[WHAT THE TASK REQUIRES] How does the data below read from its first line through the line containing "from mathutils import Vector, Matrix"? Print those lines exactly.

-- Start of MATERIAL PROVIDED --

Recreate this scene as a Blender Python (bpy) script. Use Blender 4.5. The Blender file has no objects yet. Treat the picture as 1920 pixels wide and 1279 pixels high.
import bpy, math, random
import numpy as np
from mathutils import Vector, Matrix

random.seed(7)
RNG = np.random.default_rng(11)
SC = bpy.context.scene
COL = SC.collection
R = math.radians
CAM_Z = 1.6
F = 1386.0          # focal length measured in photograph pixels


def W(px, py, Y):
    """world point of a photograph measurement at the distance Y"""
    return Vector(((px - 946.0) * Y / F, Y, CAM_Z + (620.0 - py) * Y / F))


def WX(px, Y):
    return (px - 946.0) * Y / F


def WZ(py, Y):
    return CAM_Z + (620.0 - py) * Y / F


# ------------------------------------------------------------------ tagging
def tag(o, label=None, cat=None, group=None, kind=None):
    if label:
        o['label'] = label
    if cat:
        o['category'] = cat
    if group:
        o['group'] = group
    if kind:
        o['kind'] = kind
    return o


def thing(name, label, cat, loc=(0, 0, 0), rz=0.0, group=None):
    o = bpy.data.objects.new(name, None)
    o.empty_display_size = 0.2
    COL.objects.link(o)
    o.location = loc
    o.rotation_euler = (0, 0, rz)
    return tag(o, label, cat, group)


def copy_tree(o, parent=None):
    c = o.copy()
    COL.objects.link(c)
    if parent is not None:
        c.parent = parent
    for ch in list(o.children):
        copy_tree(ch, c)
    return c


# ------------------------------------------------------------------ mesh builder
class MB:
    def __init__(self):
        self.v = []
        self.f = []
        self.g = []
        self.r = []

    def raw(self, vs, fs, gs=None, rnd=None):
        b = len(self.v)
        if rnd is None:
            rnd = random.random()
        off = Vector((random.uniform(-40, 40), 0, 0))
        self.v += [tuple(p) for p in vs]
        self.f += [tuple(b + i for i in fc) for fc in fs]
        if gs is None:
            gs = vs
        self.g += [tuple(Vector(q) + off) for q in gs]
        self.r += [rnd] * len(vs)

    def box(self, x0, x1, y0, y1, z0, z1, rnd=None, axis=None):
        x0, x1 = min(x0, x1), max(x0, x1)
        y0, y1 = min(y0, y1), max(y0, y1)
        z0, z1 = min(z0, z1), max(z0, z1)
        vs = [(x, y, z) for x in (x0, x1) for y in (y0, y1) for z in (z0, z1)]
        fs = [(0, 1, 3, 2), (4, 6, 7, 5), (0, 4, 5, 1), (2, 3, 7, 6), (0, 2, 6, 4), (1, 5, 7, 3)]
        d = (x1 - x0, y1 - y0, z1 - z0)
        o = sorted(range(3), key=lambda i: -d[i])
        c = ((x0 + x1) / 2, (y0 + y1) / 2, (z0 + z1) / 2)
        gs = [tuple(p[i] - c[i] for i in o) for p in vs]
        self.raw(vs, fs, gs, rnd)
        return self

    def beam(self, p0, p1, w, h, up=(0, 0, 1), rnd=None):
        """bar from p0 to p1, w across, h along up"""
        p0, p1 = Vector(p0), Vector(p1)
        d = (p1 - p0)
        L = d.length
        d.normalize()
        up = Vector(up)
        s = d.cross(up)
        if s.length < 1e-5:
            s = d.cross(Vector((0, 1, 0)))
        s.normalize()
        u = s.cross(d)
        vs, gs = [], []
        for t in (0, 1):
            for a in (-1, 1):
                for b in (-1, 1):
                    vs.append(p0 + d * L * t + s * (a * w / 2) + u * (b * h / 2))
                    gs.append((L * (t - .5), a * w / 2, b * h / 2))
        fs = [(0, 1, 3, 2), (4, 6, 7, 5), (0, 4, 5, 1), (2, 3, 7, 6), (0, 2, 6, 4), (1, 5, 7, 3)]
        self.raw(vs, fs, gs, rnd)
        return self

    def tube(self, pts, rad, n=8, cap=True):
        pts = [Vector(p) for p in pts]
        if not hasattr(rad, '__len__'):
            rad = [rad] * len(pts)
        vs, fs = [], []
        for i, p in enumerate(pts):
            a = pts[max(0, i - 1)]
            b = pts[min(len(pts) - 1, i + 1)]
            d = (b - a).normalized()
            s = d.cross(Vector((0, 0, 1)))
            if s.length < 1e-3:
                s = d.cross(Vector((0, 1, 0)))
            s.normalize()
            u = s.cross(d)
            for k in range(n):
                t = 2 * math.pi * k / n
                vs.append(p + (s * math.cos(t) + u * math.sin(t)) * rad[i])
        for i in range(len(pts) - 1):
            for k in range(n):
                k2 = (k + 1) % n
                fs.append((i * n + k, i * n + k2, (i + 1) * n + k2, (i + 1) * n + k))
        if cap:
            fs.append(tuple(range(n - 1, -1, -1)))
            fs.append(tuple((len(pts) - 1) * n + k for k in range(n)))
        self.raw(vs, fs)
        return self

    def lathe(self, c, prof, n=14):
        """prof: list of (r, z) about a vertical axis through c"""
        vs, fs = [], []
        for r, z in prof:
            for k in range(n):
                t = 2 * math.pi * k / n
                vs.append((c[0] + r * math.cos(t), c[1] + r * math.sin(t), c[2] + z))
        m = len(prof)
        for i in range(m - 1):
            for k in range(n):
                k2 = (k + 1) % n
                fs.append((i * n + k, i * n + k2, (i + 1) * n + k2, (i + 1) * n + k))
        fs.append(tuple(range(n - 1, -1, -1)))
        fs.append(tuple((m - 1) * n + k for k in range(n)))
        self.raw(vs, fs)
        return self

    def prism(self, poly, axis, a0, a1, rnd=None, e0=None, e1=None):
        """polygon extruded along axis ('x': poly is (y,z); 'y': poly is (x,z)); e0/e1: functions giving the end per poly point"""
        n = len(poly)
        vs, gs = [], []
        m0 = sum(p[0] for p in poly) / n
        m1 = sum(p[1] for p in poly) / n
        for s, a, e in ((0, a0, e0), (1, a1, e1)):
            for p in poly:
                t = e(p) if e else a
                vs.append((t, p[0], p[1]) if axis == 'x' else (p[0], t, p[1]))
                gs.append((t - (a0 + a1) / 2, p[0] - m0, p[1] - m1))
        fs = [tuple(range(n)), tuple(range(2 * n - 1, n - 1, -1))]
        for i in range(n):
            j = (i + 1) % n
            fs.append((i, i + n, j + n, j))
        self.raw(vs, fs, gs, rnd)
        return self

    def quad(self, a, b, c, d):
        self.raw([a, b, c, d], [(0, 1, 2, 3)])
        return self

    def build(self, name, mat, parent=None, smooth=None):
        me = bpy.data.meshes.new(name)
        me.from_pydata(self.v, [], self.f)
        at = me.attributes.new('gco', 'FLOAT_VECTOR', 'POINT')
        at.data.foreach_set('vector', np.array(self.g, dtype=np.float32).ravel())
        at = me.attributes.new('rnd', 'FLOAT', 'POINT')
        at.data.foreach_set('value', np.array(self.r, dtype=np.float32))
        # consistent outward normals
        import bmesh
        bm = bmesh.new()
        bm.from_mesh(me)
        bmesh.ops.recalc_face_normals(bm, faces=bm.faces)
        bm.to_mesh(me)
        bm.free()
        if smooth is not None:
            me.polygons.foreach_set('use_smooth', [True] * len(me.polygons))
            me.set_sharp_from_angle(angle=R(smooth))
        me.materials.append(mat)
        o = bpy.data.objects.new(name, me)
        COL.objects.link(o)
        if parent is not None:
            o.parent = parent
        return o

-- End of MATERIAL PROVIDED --

[PROBLEM SOLUTION]
Recreate this scene as a Blender Python (bpy) script. Use Blender 4.5. The Blender file has no objects yet. Treat the picture as 1920 pixels wide and 1279 pixels high.
import bpy, math, random
import numpy as np
from mathutils import Vector, Matrix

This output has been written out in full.